Both Muqaddasi and Nasir, as is pointed out by Le Strange (p. 181), called the present gate of the Prophet by the name of the "Hittah Gates" or "Gate of Remission of Sins," despite the fact that an earthquake occurred between the time of the two writers, changing the structure and nomenclature. It was perhaps during and after the disturbed times of the Crusades, when Jerusalem suffered assault and counter assault and several times exchanged masters, who carried on both destructive and building operations while in possession, that so much change in names of the various gates and other features of the Haram took place. The result was a veritable puzzle of identification. But Sir C. Wilson, the greatest authority on the subject, and Le Strange after him (p. 182), are led by their careful study to the most important conclusion that the gates "of the Prophet or of al-Buraq" as described by Ibn Fakih, Ibn Abd Rabbih, and Muqaddasi, are the same as that so clearly pictured by Nasir-i-Khusrau — the Double Gate in the southern wall.
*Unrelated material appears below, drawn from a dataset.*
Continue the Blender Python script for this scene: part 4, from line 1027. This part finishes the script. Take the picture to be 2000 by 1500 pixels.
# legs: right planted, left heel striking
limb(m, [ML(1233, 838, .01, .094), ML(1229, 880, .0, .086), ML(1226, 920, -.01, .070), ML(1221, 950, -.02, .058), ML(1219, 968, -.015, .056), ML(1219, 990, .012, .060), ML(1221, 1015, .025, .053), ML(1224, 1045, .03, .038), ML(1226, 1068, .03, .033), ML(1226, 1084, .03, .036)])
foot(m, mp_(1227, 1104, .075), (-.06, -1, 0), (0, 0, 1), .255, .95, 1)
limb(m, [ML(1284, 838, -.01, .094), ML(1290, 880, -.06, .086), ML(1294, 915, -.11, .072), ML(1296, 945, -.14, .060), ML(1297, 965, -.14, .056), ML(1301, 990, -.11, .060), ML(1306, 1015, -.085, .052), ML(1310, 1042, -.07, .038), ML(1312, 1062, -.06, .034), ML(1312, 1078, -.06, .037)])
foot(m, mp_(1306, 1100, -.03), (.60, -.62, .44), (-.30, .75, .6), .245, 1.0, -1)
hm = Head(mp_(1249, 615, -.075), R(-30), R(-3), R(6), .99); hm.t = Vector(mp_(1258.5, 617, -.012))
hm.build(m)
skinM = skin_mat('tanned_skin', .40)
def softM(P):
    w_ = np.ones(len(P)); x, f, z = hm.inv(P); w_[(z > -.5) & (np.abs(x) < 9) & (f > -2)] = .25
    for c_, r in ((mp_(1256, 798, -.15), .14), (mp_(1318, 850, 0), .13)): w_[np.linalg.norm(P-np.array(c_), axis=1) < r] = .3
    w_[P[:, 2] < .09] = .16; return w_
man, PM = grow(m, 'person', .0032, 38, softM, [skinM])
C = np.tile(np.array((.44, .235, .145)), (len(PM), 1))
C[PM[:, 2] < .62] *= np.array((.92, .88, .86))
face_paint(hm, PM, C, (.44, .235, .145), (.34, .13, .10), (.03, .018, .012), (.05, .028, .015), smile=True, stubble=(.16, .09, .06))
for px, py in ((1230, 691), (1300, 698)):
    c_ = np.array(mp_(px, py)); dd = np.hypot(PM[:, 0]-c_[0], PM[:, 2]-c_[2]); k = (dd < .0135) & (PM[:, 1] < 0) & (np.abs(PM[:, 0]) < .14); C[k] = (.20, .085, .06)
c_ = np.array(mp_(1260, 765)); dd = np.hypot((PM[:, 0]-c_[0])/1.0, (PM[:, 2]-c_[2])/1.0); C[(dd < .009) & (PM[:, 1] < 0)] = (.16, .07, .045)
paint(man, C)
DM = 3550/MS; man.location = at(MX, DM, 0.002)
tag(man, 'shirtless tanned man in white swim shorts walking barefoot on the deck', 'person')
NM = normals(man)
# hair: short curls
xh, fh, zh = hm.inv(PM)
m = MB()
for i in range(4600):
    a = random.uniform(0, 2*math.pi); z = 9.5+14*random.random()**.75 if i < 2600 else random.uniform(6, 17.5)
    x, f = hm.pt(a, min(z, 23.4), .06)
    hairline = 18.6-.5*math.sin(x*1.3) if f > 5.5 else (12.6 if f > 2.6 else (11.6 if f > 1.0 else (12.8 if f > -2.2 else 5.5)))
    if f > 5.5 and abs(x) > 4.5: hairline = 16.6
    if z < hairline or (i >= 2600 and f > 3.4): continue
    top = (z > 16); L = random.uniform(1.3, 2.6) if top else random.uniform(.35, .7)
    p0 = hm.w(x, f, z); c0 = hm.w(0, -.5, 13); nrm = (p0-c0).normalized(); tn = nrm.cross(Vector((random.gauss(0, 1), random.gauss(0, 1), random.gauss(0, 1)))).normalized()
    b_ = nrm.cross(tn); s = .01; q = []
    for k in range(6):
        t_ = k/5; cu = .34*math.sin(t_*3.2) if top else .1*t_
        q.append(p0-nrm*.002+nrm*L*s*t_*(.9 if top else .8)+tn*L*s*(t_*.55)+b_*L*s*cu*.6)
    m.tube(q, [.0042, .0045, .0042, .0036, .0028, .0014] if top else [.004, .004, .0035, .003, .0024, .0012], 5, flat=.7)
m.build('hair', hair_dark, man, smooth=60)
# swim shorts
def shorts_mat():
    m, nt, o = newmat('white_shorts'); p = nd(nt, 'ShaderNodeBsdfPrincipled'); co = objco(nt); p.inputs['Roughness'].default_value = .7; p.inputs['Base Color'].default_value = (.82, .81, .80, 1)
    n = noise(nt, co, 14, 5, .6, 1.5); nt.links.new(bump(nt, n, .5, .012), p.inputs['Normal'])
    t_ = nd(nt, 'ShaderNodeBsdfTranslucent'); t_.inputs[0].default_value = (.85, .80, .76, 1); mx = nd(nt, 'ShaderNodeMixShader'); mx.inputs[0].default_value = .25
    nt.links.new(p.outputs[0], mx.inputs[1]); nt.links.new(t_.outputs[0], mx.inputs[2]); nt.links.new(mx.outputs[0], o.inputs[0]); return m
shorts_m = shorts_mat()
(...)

The passageway to this gate, although closed from the outside, is still open underneath the mosque al-Aqsa. There is a splendid drawing of it in De Vogüé, plate IV, reproduced by Le Strange on page 182. Ibn Batutah, a very famous Arab traveller, wrote in 1355 as if this entrance were still in use, stating that, the imam entered there to lead the services in the holy places. What could be more natural than for the imam to use the same door believed to have been used by the Prophet?

The weight then of the evidence from Arab historians themselves, and of studies of Western scholars, is pronouncedly for the Double Gate on the south side of the Haram as the original Gate of the Prophet and al-Buraq, in the famous traditions. This makes the western portion of the southern wall, and not the southern portion of the western wall (adjoining so nearly the Place of Wailing), the proper place for the Moslems to guard with jealousy and regard with veneration. It may be suggested as probable that the shift from the southern gate to a western or southwestern came after the southern doorways had been closed up (after Ibn Batutah?) and the southern entrance ways therefore were no longer used.3

New Haven, Conn.

Editorial note by Answering Islam:

One needs to carefully distinguish between these two questions:
(1) Which gate was historically considered to be the door through which Muhammad entered?
(2) Did Muhammad enter any of these doors? In other words, was the event as such historical?

This present article investigates only question (1) which does not imply a positive answer to question (2).
Various aspects of this second question are discussed in the articles listed in our dictionary entry on Muhammad's Night Journey.

1 Ibn al-Firkah, however, in some other Statements leaves much room for uncertainty, giving possible justification for regarding his choice also as the southern entrance, the ancient Double Gate, as the historic entrance used by the Prophet and Gabriel.

2 Even Mujir ad-Din's reference is merely incidental, as he is speaking of another subject, Further he failed to include from his main source (Kamal ad-Din as-Suyuti 1471) a statement that the Gate of the Inspector (Bab an-Nazir) near the northern end of the western wall, was also known as the Gate of al-Buraq or of the Prophet. As-Suyuti's reference, added to the fact that the Gate of the Funerals (Bab al-Jana'iz, just south of the Golden Gate) was also known as the Gate of al-Buraq, portrays the very general uncertainty among Moslem authorities themselves.

3 Some of the arguments given above are to be found also in a "Memorandum" prepared in 1930 by Dr. Cyrus Adler, president of Dropsie College, Philadelphia, for presentation to the Special Commission of the League of Nations appointed to settle the "Wailing Wall" problem. I saw the very interesting Memorandum (not prepared for general publication) only after completing this article. It contains, in addition, the history of Jewish devotion to the wall as a relic of the ancient temples, from the first centuries of our era and, from the destruction of the temple, indeed, in the year 70. The present writer has a brief sketch of the "Wall of al-Buraq" problem in an article on the Journal of Biblical Literature, for June, 1932.

The Muslim World, vol. 22: 1932, pp. 331-339.